Sediment preserved in drill cores retrieved from the ice showed that while these mass collapses had happened every couple of hundred years, the melt events could occur in just a decade.
“It’s like an earthquake - for a long time, nothing happens, but when it does, boom - it happens all at the same time,” he told the Herald.
His study gave fresh cause for concern for scientists battling to better understand the link between Antarctica and climate change.
Before the paper was published in the leading journal Nature this year, it was generally believed that Antarctica’s ice sheet had contributed comparably little in sea level rises during the period.
“Our record shows a very different scenario,” he said.
“This is the first time we have actually been able to obtain a record that gives you an integrated message of what was going on during these 10,000 years.”
The study also shed light on Antarctica’s part in the so-called Meltwater pulse 1A event, between 14,300 and 14,700 years ago, when the globe’s sea level rose a dramatic 20m in just a few hundred years.
“There has been a long-standing debate in literature as to whether Antarctica contributed to that event or not,” he said.

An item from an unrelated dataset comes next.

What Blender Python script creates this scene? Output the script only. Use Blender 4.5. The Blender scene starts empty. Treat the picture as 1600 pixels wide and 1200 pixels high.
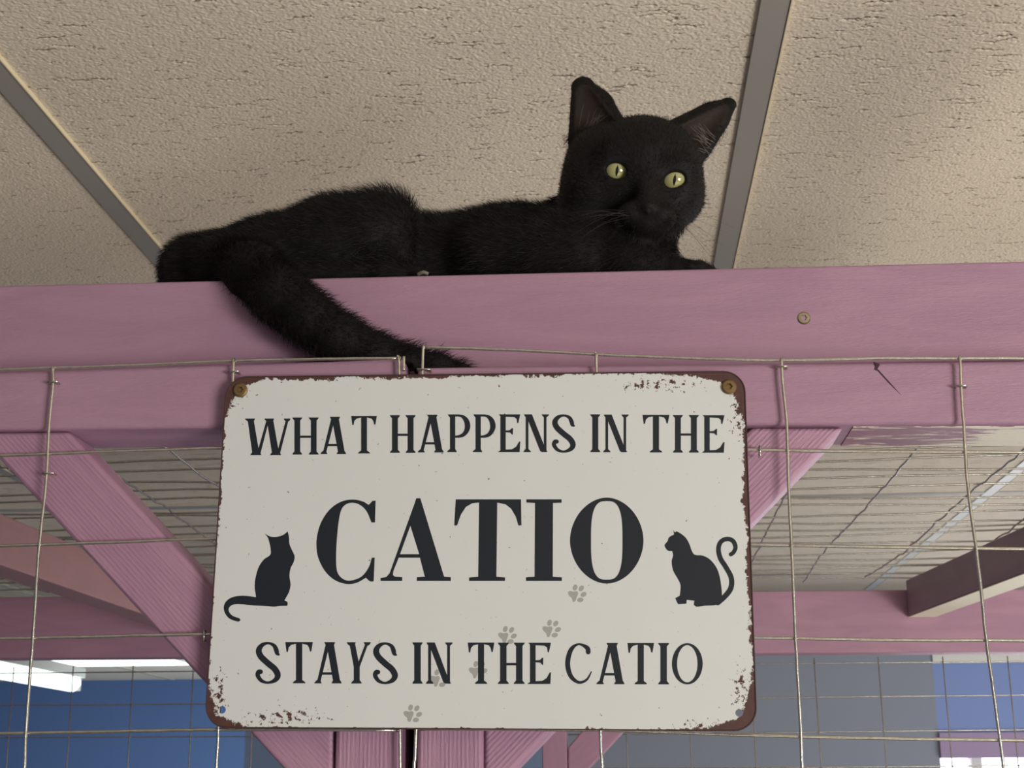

“While all the field data so far said it hasn’t, we have been able to provide the first hard evidence that it potentially contributed a substantial part of it.”
In this event and others, the bulk of historic sea level rise had been attributable to North Hemisphere ice sheets that no longer exist today.
But metres of sea level rise could still come from a collapse in Antarctica.
Past melting events were driven by warmer ocean waters eating away at ice shelfs, and these processes were being observed today as the planet warmed.
“The ice sheets are collapsing, that’s what we have known already for a few years, but recent data has shown that some ice sheets are now beyond the point of no return - this will keep going for decades and centuries, there is no stopping it.”
Under present sea level rise scenarios, many coastal areas in New Zealand were predicted to face a greater threat from higher tides and storm surges.
Professor Tim Naish, the director of Victoria University’s Antarctic Research Centre, said the UN’s Intergovernmental Panel on Climate Change (IPCC) estimated a sea level rise of a metre by the end of this century.
“What we now know from Michael’s work is that the Antarctic ice sheet itself is capable of producing up to a metre per century - and perhaps a bit more,” he said.
“It’s pointing toward the possibility that the IPCC estimates may be a little conservative if we get one of these collapses.”
Dr Weber is among 950 scientists attending the Scientific Committee on Antarctic Research’s Open Conference, hosted this week in Auckland.
Why our oceans hold climate clues
Our oceans hold the key to understanding climate change, says a top scientist in town this week.
US oceanographer Dr Steve Rintoul, of Australia’s Commonwealth Scientific and Industrial Research Organisation, is internationally recognised as a leading authority on the circulation of the Southern Ocean and how it affects global climate systems.
As more than 90 per cent of the extra heat that has been absorbed by the Earth had gone into warming up the oceans, it was oceans that provided critical indications about climate change, he said.
“We know that the oceans are changing - we can measure that - and modelled projections of what will happen in the future suggests that oceans may be less effective at slowing the rate of climate change in the future.”
When looking at impacts of warmer oceans, there were few places as important as Antarctica.
“When the ice sheet flows out on to the ocean from Antarctica, it exposes its soft underbelly, and the heat from the ocean can melt that floating ice,” he said.
“Once that floating ice melts, the ice that’s on top of the continent can flow into the sea, and that increases sea level.”
Scientists drew on factors such as water temperature, salinity and acidification to look for changes in oceans, yet attempting to simulate the interaction of a warmer ocean with the ice shelf remained one of the biggest challenges to climate science.
“That’s why the Antarctic ice sheet is still the most uncertain aspect of future sea level rise.”